Ao reconhecer Pequim, Washington reconhece a posição chinesa de que há “uma só China” e “Taiwan faz parte da China”, e diz que não apoia a independência de Taiwan.

Washington também adota a política conhecida como ambiguidade estratégica, no qual mantém a capacidade de defender Taiwan, mas não se compromete a fazê-lo.

Desde então, o principal objetivo americano dos Estados Unidos é manter a paz e a estabilidade no estreito entre a ilha e o continente.

Com o reconhecimento americano, cessam as agressões militares entre a ilha e o governo de Pequim.

Atualmente, só o Vaticano e mais 13 Estados, sobretudo pequenas ilhas, reconhecem Taiwan diplomaticamente.

1987-2016 - Uma aproximação frágil

No final de 1987, os moradores de Taiwan recebem permissão para visitar a China continental, permitindo que famílias se reúnam e motivando um boom no comércio.

Em 1991, Taiwan suspende o estado de emergência, encerrando unilateralmente um Estado de guerra com a China — um acordo de paz, contudo, nunca foi assinado.

No ano seguinte, surge o chamado Consenso de 1992, de acordo com o qual os dois lados concordam com o princípio de “uma só China”.

As partes, no entanto, nunca concordaram com o conteúdo desse chamado consenso, e cada uma oferece sua própria interpretação.

A RPC entende que “os dois lados do estreito pertencem a uma China, e dever trabalhar juntos para buscar a reunificação nacional”. Para o governo de Taiwan, o princípio significa “uma China, diferentes interpretações.

As negociações entre as partes foram interrompidas em 1995, quando Pequim suspendeu as negociações em protesto contra uma visita do presidente taiwanês Lee Teng-hui aos EUA.

Em 1996, a China testou mísseis durante a primeira eleição presidencial democrática da ilha.

As relações continuam com momentos de proximidade e distância. As aproximações incluem a eleição de Ma Ying-jeou em 2008, amigável a Pequim, e um encontro entre os líderes das duas partes em CIngapura 2015.

2016-presente - O acirramento das tensões

A vitória da candidata da oposição Tsai Ing-wen, do Partido Democrático Progressista, uma sigla pró-independência, marca uma inflexão nas relações, com novas tensões.

Um mês após a posse, em junho, Pequim suspendeu toda a comunicação com Taiwan, afirmando que ela não reconheceu a noção de que só há “uma só China”

A vitória de Donald Trump, com uma política fortemente anti-Pequim, acirra este distanciamento. Em dezembro, um mês antes da sua posse, ele altera uma política americana de décadas e conversa no telefone com Tsia.

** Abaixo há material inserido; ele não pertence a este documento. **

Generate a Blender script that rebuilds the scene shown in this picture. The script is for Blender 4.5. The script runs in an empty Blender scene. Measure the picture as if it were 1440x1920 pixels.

Nos anos seguintes, os EUA aprovam vendas de armas bilionárias para Taiwan.

Em 2019, o presidente chinês, Xi Jinping, atualizou sua política para Taiwan, com uma ênfase na unificação em vez da cooperação bilateral.

Empossado em 2021, o governo de Joe Biden também mantém a política de tensão com Pequim e aproximação com Taiwan, já tendo feito cinco vendas de armas em 2022.